Genau diese Konstellation – eine gegen alle, Masse gegen Mensch – hat Barrie Kosky, der alte Theaterhase, übersetzt in ein genial einfaches Bild, wofür Ausstatter Rufus Didwiszus fast ganz ohne Requisiten auskommt (am 20. August wird um 20.15 Uhr eine Aufzeichnung der Inszenierung vom Fernsehsender 3sat ausgestrahlt).
Als die Gardine langsam aufgezogen wird, noch während des Vorspiels, sieht man die Bewohner des Phantasie-Städtchens Kalinow. Sie stehen mit dem Rücken zum Publikum, in Alltagskluft: junge und alte Leute, kleine und große. Es handelt sich um drei Dutzend Statisten, dazu über 200 lebensgroße Puppen: unbeweglich, gesichtslos bilden sie eine gespenstische Armee. Katja löst sich aus der Menge, just in dem Augenblick, als im Orchester zum ersten Mal das höhnisch-verlogene Schlittenmotiv ertönt. Kreuz und quer rast sie über die Bühne, prallt gegen die Steinwände: ein aussichtsloser Fluchtversuch.
Bei jedem Orchesterzwischenspiel im Folgenden wird die Wolga-Gardine zu- und wieder aufgezogen, was, nebenbei gesagt, nicht ganz geräuschlos abgeht, denn es klappern im Pianissimo die vielen feinen Metallringe, an denen sie aufgehängt ist, was fast so tönt wie ein Echo besagter Schlittenglöckchen, die später den folgenschweren Abschied von Tichon Kabanov, dem strunzdummen Ehemann der Katja, untermalen.
Katja ist der bösen Schwiegermutter ausgeliefert
Und jedes Mal hat sich das Puppenbatallion neu und anders formiert. Es bildet Korridore, teilt die Bühne in Stücke und schränkt den Bewegungsspielraum Katjas nach und nach immer weiter ein. Bis nur noch eine kleine, warm ausgeleuchtete Spielfläche übrig bleibt. Hier schürzt sich der Knoten, finden die letzten, entscheidenden Szenen dieses kurz getakteten Kammerspiels statt.
Kaufmann Tichon (rollengemäß weich und unscharf: Jaroslav Brezina) geht auf Geschäftsreise. Er kriegt nicht mal mit, dass er seine Frau damit den sadistischen Nachstellungen seiner Mutter Kabanicha aussetzt (Evelyn Herlitzius, ebenfalls perfekt für diese Rolle: grell, spitz, laut). Wie innig fleht Katja ihn an zu bleiben! Sie springt ihm, wie ein Kind, geradezu in die Arme. Und wie grob er ist!

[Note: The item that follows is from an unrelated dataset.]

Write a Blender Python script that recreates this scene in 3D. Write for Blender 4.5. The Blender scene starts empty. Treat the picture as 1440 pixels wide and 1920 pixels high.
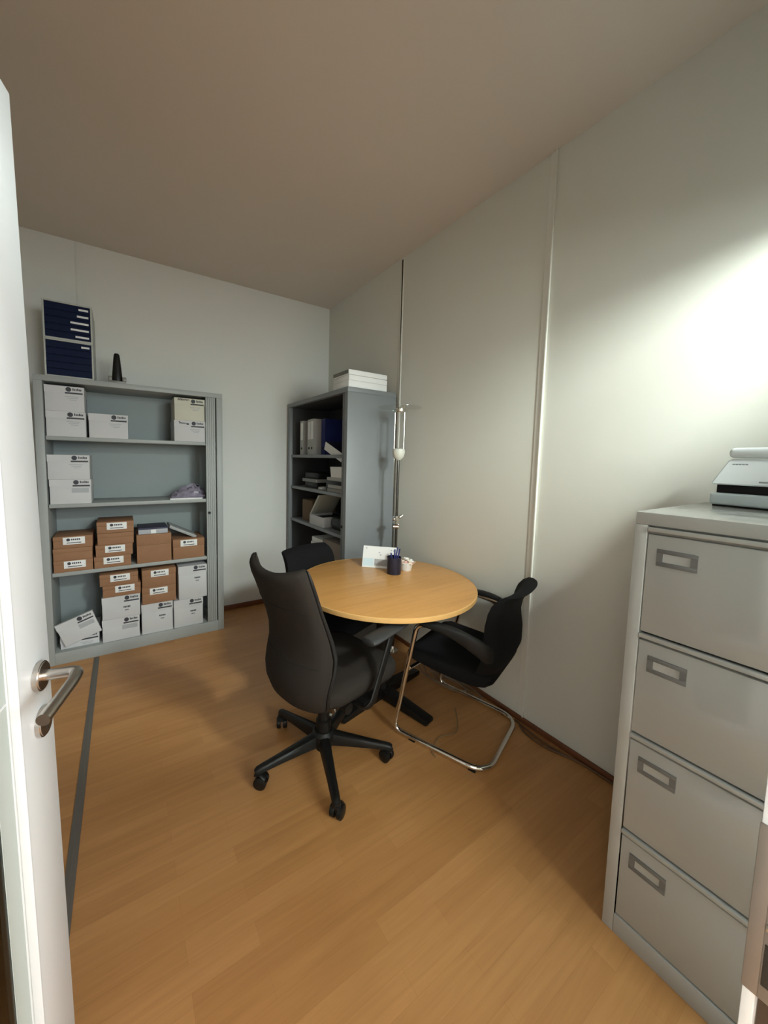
import bpy, bmesh, math, random
from mathutils import Vector, Matrix
random.seed(7)
scn = bpy.context.scene
COL = scn.collection

# ------------------------------------------------------------------ camera, world, lights, exposure
F = Vector((0.53160211, 0.84297618, -0.08240366))
R = Vector((0.84658255, -0.53185601, 0.02066808))
U = Vector((0.02640418, 0.0807487, 0.9963847))
cam = bpy.data.cameras.new('camera')
cam_o = bpy.data.objects.new('camera', cam); COL.objects.link(cam_o)
M = Matrix((R, U, -F)).transposed().to_4x4()
M.translation = Vector((-1.87623, -3.49436, 1.45119))
cam_o.matrix_world = M
cam.sensor_fit = 'VERTICAL'; cam.sensor_height = 24.0
cam.lens = 687.4926 * 24.0 / 1920.0
cam.shift_x = 0.0308; cam.shift_y = -0.0214
cam.clip_start = 0.01; cam.clip_end = 60
scn.camera = cam_o

world = bpy.data.worlds.new('world'); scn.world = world; world.use_nodes = True
world.node_tree.nodes['Background'].inputs[0].default_value = (0.8, 0.9, 1.0, 1)
world.node_tree.nodes['Background'].inputs[1].default_value = 0.05

def lamp(name, kind, loc, energy, color, rot=None, **kw):
    l = bpy.data.lights.new(name, kind); l.energy = energy; l.color = color
    for k, v in kw.items(): setattr(l, k, v)
    o = bpy.data.objects.new(name, l); COL.objects.link(o); o.location = loc
    if rot: o.rotation_euler = rot
    return o
lamp('corridor_ceiling_lamp', 'POINT', (-0.58, -4.12, 2.48), 175, (0.96, 0.98, 1.0), shadow_soft_size=0.14)
lamp('corridor_fill', 'AREA', (-0.50, -6.0, 1.95), 76, (0.90, 0.96, 1.0), rot=(math.radians(90), 0, 0),
     shape='RECTANGLE', size=1.6, size_y=1.1)  # unseen soft fill panel added to brighten the room; no window modelled there

vs = scn.view_settings
vs.view_transform = 'Standard'; vs.look = 'None'; vs.gamma = 1.0; vs.use_curve_mapping = False
vs.exposure = 0.70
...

Von David Butt Philips Tenor geht Hoffnung aus
An sich ist dieser Tichon kein böser Mensch, ebensowenig wie die leichtsinnige Varvara ( Jarmila Balàzova). Er leidet nur, wie alle Figuren außer Katja, an innerer Leere. Ja, wie sich herausstellt, ist selbst der junge Boris, den Katja liebt und mit dem sie, freilich dezent hinter der Bühne, ein bisschen glücklich sein darf, nicht in der Lage, menschlich zu handeln und seinem widerlichen Vormund Dikoj (Jens Larsen) Paroli zu bieten. Trotzdem wirkt David Butt Philip mit seinem jugendstrahlenden Heldentenor in dieser Sehnsuchtspartie wie ein Versprechen.
Noch größeres Licht geht aus von der jungen amerikanischen Sopranistin Corinne Winters. Sie hatte schon als Jenufa in Genf bewiesen, dass ihre Stimme bestens geeignet ist für die ausdrucksintensiven Da-Capo-Klangreden Janáceks, die direkt dem Duktus der Sprache, den Geräuschen der Natur abgelauscht sind. Leicht beweglich, nicht sehr laut, bringt sie doch Durchschlagskraft, Schmelz und Farbe mit. Und Winters geht, wofür vor allem Jakub Hrusa sorgt mit seiner brillantklaren Durchdringung der Partitur, immer wieder wundersam tröstliche symbiotische Verbindungen ein mit einzelnen Orchesterstimmen der Wiener Philharmoniker – mit den Hörnern, der Flöte, der Violine.